YouTube stale cieszy się bardzo dużą popularnością. Każdego miesiąca miliardy użytkowników korzystają z tej platformy od firmy Google, aby dowiedzieć się czegoś nowego lub skorzystać z bardziej rozrywkowych treści wideo. Przedsiębiorstwo to postanowiło wsłuchać się* w głosy użytkowników i ogłosiło wprowadzenie dwóch zmian. Jedna dotyczy ekranów końcowych, a druga odnosi się do przycisku subskrypcji w określonej sytuacji. Ma się to przełożyć na większy komfort oglądania.
Firma Google ogłosiła zmiany, które wkraczają na platformę YouTube. Jedna z nich dotyczy przycisku subskrypcji przy znakach wodnych, a druga ekranów końcowych. Podczas oglądania wideo może więc być mniej rozpraszaczy.

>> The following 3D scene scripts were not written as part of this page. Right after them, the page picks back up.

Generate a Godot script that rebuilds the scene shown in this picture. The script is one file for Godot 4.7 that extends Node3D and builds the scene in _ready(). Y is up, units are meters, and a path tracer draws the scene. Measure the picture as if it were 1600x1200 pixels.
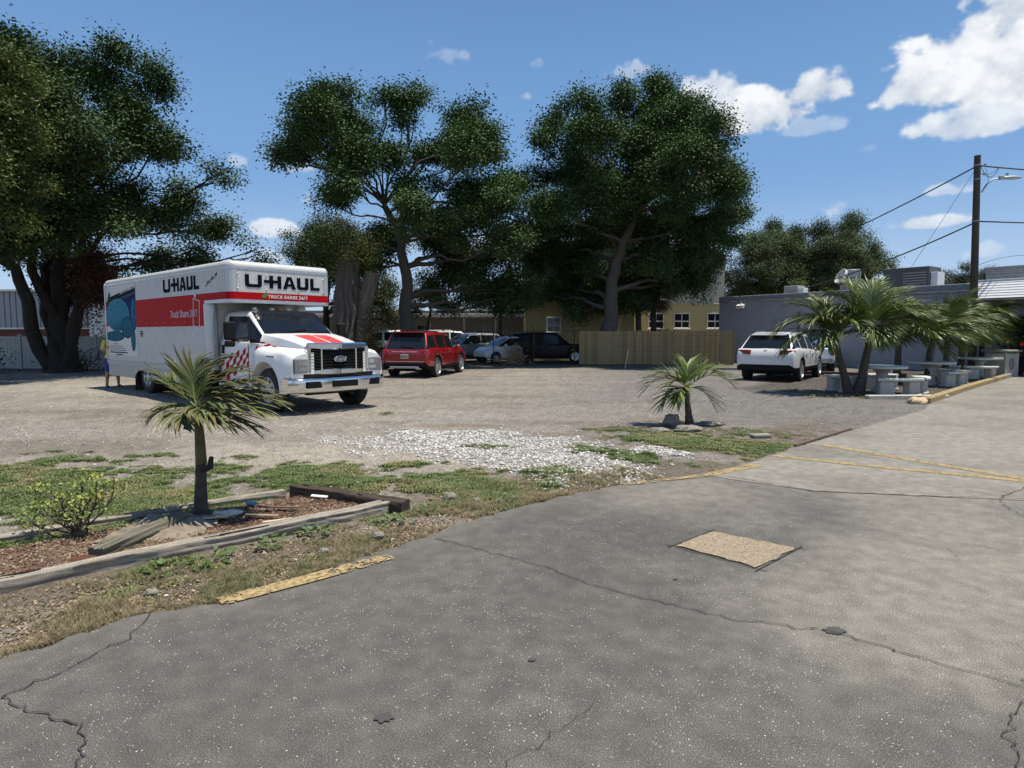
extends Node3D
# An open gravel lot beside a concrete drive: rental truck, parked cars, oaks, young palms, picnic tables.

class B:
	# collects triangles (given counter-clockwise seen from outside) with normals, colours and texture coordinates
	var v := PackedVector3Array()
	var n := PackedVector3Array()
	var c := PackedColorArray()
	var t := PackedVector2Array()
	var ix := PackedInt32Array()
	var col := Color(1, 1, 1)
	func put(p: Vector3, nn: Vector3, uv := Vector2.ZERO) -> int:
		v.append(p); n.append(nn); c.append(col); t.append(uv)
		return v.size() - 1
	func tri(a: Vector3, b: Vector3, d: Vector3) -> void:
		var nn := (b - a).cross(d - a)
		if nn.length_squared() < 1e-16: return
		nn = nn.normalized()
		var i := put(a, nn); put(d, nn); put(b, nn)
		ix.append_array([i, i + 1, i + 2])
	func quad(a: Vector3, b: Vector3, d: Vector3, e: Vector3) -> void:
		var nn := (d - a).cross(e - b)
		if nn.length_squared() < 1e-16: return
		nn = nn.normalized()
		var i := put(a, nn, Vector2(0, 1)); put(b, nn, Vector2(1, 1)); put(d, nn, Vector2(1, 0)); put(e, nn, Vector2(0, 0))
		ix.append_array([i, i + 2, i + 1, i, i + 3, i + 2])
	# rows of points; the outside is where (along a row) x (from row to row) points
	func grid(rows: Array, flip := false, cols: Array = [], loop := false) -> void:
		var R := rows.size()
		var C: int = rows[0].size()
		var base := v.size()
		for i in R:
			var r: PackedVector3Array = rows[i]
			var up: PackedVector3Array = rows[mini(i + 1, R - 1)]
			var dn: PackedVector3Array = rows[maxi(i - 1, 0)]
			for j in C:
				var jn := j + 1 if j < C - 1 else (1 if loop else j)
				var jp := j - 1 if j > 0 else (C - 2 if loop else j)
				var a := r[jn] - r[jp]
				if a.length_squared() < 1e-12:
					a = up[jn] - up[jp]
					if a.length_squared() < 1e-12: a = dn[jn] - dn[jp]
				var b := up[j] - dn[j]
				var nn := a.cross(b)
				nn = nn.normalized() if nn.length_squared() > 1e-18 else Vector3.UP
				if not cols.is_empty(): col = cols[i][j]
				put(r[j], -nn if flip else nn)
		for i in R - 1:
			for j in C - 1:
				var p := base + i * C + j
				if flip: ix.append_array([p, p + 1, p + C + 1, p, p + C + 1, p + C])
				else: ix.append_array([p, p + C + 1, p + 1, p, p + C, p + C + 1])
	func tube(path: Array, rad: Array, sides := 6, cap := true) -> void:
		var rows := []
		var side := Vector3.ZERO
		for i in path.size():
			var d: Vector3 = (path[mini(i + 1, path.size() - 1)] - path[maxi(i - 1, 0)]).normalized()
			if side == Vector3.ZERO: side = d.cross(Vector3.UP if absf(d.y) < 0.9 else Vector3.RIGHT).normalized()
			side = (side - d * side.dot(d)).normalized()
			var o := d.cross(side)
			var r := PackedVector3Array()
			for k in sides + 1:
				var a := TAU * k / sides
				r.append(path[i] + (side * cos(a) + o * sin(a)) * float(rad[i] if rad.size() > 1 else rad[0]))
			rows.append(r)
		grid(rows, false, [], true)
		if cap:
			for e in [0, rows.size() - 1]:
				for k in sides:
					if e == 0: tri(path[0], rows[0][k + 1], rows[0][k])
					else: tri(path[e], rows[e][k], rows[e][k + 1])
	func box(at: Vector3, s: Vector3, ba := Basis(), ch := -1.0) -> void:
		# a chamfered box
		var h := s * 0.5
		if ch < 0.0: ch = minf(0.012, minf(h.x, minf(h.y, h.z)) * 0.3)
		var P := func(x: float, y: float, z: float) -> Vector3: return at + ba * Vector3(x, y, z)
		var k := h - Vector3(ch, ch, ch)
		for s2 in [-1.0, 1.0]:
			var f := [[P.call(h.x * s2, -k.y, -k.z), P.call(h.x * s2, k.y, -k.z), P.call(h.x * s2, k.y, k.z), P.call(h.x * s2, -k.y, k.z)],
				[P.call(-k.x, h.y * s2, -k.z), P.call(-k.x, h.y * s2, k.z), P.call(k.x, h.y * s2, k.z), P.call(k.x, h.y * s2, -k.z)],
				[P.call(-k.x, -k.y, h.z * s2), P.call(k.x, -k.y, h.z * s2), P.call(k.x, k.y, h.z * s2), P.call(-k.x, k.y, h.z * s2)]]
			for q in f:
				if s2 > 0: quad(q[0], q[1], q[2], q[3])
				else: quad(q[3], q[2], q[1], q[0])
		if ch <= 0.0: return
		for a in [-1.0, 1.0]:
			for b in [-1.0, 1.0]:
				_e(P.call(h.x * a, k.y * b, -k.z), P.call(h.x * a, k.y * b, k.z), P.call(k.x * a, h.y * b, k.z), P.call(k.x * a, h.y * b, -k.z), at)
				_e(P.call(h.x * a, -k.y, k.z * b), P.call(h.x * a, k.y, k.z * b), P.call(k.x * a, k.y, h.z * b), P.call(k.x * a, -k.y, h.z * b), at)
				_e(P.call(-k.x, h.y * a, k.z * b), P.call(k.x, h.y * a, k.z * b), P.call(k.x, k.y * a, h.z * b), P.call(-k.x, k.y * a, h.z * b), at)
				for d in [-1.0, 1.0]:
					var p0: Vector3 = P.call(h.x * a, k.y * b, k.z * d)
					var p1: Vector3 = P.call(k.x * a, h.y * b, k.z * d)
					var p2: Vector3 = P.call(k.x * a, k.y * b, h.z * d)
					if (p1 - p0).cross(p2 - p0).dot(p0 - at) > 0: tri(p0, p1, p2)
					else: tri(p0, p2, p1)
	func _e(a: Vector3, b: Vector3, d: Vector3, e: Vector3, at: Vector3) -> void:
		if (d - a).cross(e - b).dot((a + d) * 0.5 - at) > 0: quad(a, b, d, e)
		else: quad(e, d, b, a)
	func bar(a: Vector3, b: Vector3, w: float, h: float, up := Vector3.UP, ch := -1.0) -> void:
		var z := (b - a).normalized()
		var x := up.cross(z).normalized()
		box((a + b) * 0.5, Vector3(w, h, a.distance_to(b)), Basis(x, z.cross(x), z), ch)
	# a flat outline in the x-y plane of xf, given thickness towards +z
	func poly(pts: PackedVector2Array, xf: Transform3D, depth: float) -> void:
		if Geometry2D.is_polygon_clockwise(pts): pts.reverse()
		var tr := Geometry2D.triangulate_polygon(pts)
		for i in range(0, tr.size(), 3):
			var q := []
			for k in 3: q.append(pts[tr[i + k]])
			if (q[1] - q[0]).cross(q[2] - q[0]) < 0: q.reverse()
			tri(xf * Vector3(q[0].x, q[0].y, depth), xf * Vector3(q[1].x, q[1].y, depth), xf * Vector3(q[2].x, q[2].y, depth))
			if depth > 0.02: tri(xf * Vector3(q[2].x, q[2].y, 0), xf * Vector3(q[1].x, q[1].y, 0), xf * Vector3(q[0].x, q[0].y, 0))
		for i in pts.size():
			var a := pts[i]
			var b := pts[(i + 1) % pts.size()]
			quad(xf * Vector3(a.x, a.y, 0), xf * Vector3(b.x, b.y, 0), xf * Vector3(b.x, b.y, depth), xf * Vector3(a.x, a.y, depth))
	# profile of (radius, height), turned about the y axis of xf
	func lathe(prof: Array, segs: int, xf := Transform3D()) -> void:
		var rows := []
		for p in prof:
			var r := PackedVector3Array()
			for k in segs + 1:
				var a := TAU * k / segs
				r.append(xf * Vector3(p.x * cos(a), p.y, -p.x * sin(a)))
			rows.append(r)
		# creases: split where the profile bends sharply
		var cut := [0]
		for i in range(1, prof.size() - 1):
			if absf((prof[i] - prof[i - 1]).angle_to(prof[i + 1] - prof[i])) > 0.6: cut.append(i)
		cut.append(prof.size() - 1)
		for i in cut.size() - 1: grid(rows.slice(cut[i], cut[i + 1] + 1), false, [], true)
	func blob(at: Vector3, r: Vector3, noise: FastNoiseLite, amt: float, seg := 8, ba := Basis()) -> void:
		var rows := []
		for i in seg + 1:
			var a := PI * i / seg - PI / 2
			var q := PackedVector3Array()
			for k in seg * 2 + 1:
				var b := TAU * (k % (seg * 2)) / (seg * 2)
				var d := Vector3(cos(a) * cos(b), sin(a), -cos(a) * sin(b))
				q.append(at + ba * (d * r * (1.0 + amt * noise.get_noise_3dv(d * 3.0 + at * 7.0))))
			rows.append(q)
		grid(rows, false, [], true)
	static func new_box(at: Vector3, s: Vector3, ba := Basis()) -> B:
		var b := B.new()
		b.box(at, s, ba)
		return b
	func mesh() -> ArrayMesh:
		var a := []
		a.resize(Mesh.ARRAY_MAX)
		a[Mesh.ARRAY_VERTEX] = v; a[Mesh.ARRAY_NORMAL] = n; a[Mesh.ARRAY_COLOR] = c; a[Mesh.ARRAY_TEX_UV] = t; a[Mesh.ARRAY_INDEX] = ix
		var m := ArrayMesh.new()
		m.add_surface_from_arrays(Mesh.PRIMITIVE_TRIANGLES, a)
		return m

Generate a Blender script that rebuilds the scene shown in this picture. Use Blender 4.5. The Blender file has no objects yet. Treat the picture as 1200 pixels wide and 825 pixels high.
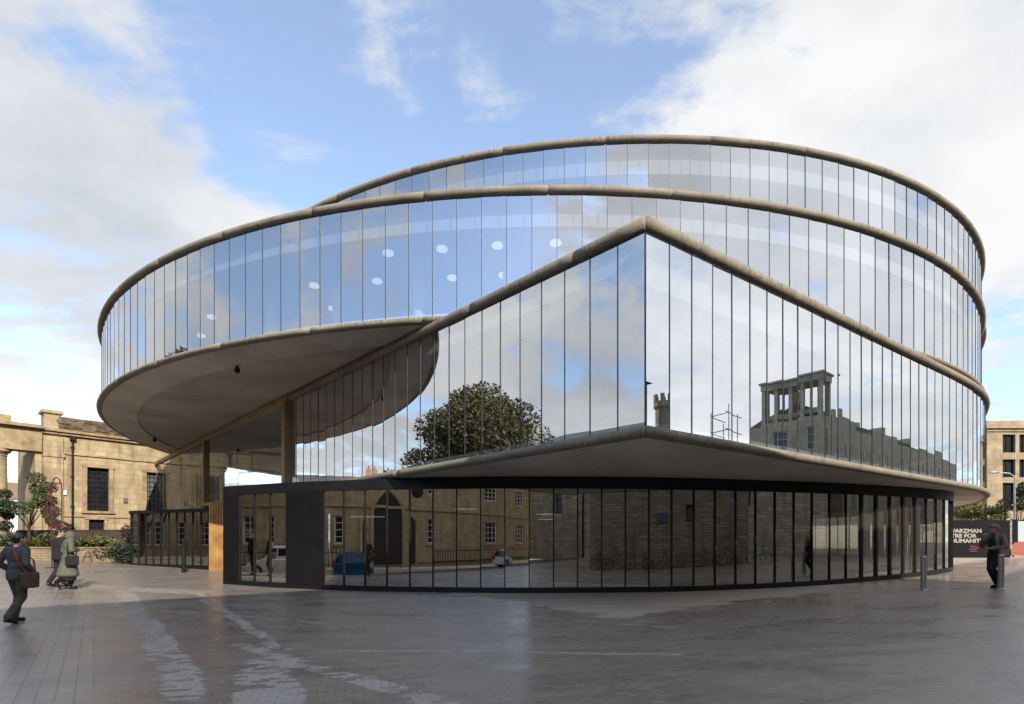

Autor: Alexander Shatov/Unsplash
Ogłoszone przez Google zmiany można nazwać kosmetycznymi, gdyż nie wpływają w znaczący sposób na działanie platformy YouTube. Na końcu materiałów wideo możemy spotkać się ze wspomnianymi już ekranami końcowymi. Taki segment może trwać od 5 do 20 sekund, a twórcy mogą umieścić tam np. odnośniki do innych swoich materiałów. Zdarza się jednak, że w tym przedziale czasowym główna treść wideo jeszcze trwa, a już jest zasłonięta przez takie dodatki, co potrafi nieco rozproszyć – możemy wszak nie zobaczyć wszystkiego, co jest nam przedstawiane. Postanowiono więc, że takie ekrany końcowe będzie można ukryć. Gdy się już z nim spotkamy, to w prawym górnym rogu ukaże się także przycisk, który pozwoli go ukryć. Jednak zmiana ta będzie odnosić się wyłącznie do oglądanego właśnie wideo, a nie do innych. Oczywiście po schowaniu omawianej sekcji będzie możliwość przywrócenia jej w podobny sposób.
*Zwrot „wsłuchać się” ze wstępu odnosi się do tego, że Google „bezpośrednio inspirowało się opiniami społeczności” w przypadku omawianych w tym materiale zmian. Użytkownicy chcieli bowiem „więcej opcji minimalizujących rozpraszanie uwagi w filmach i ułatwiających skupienie się na oglądanych treściach”.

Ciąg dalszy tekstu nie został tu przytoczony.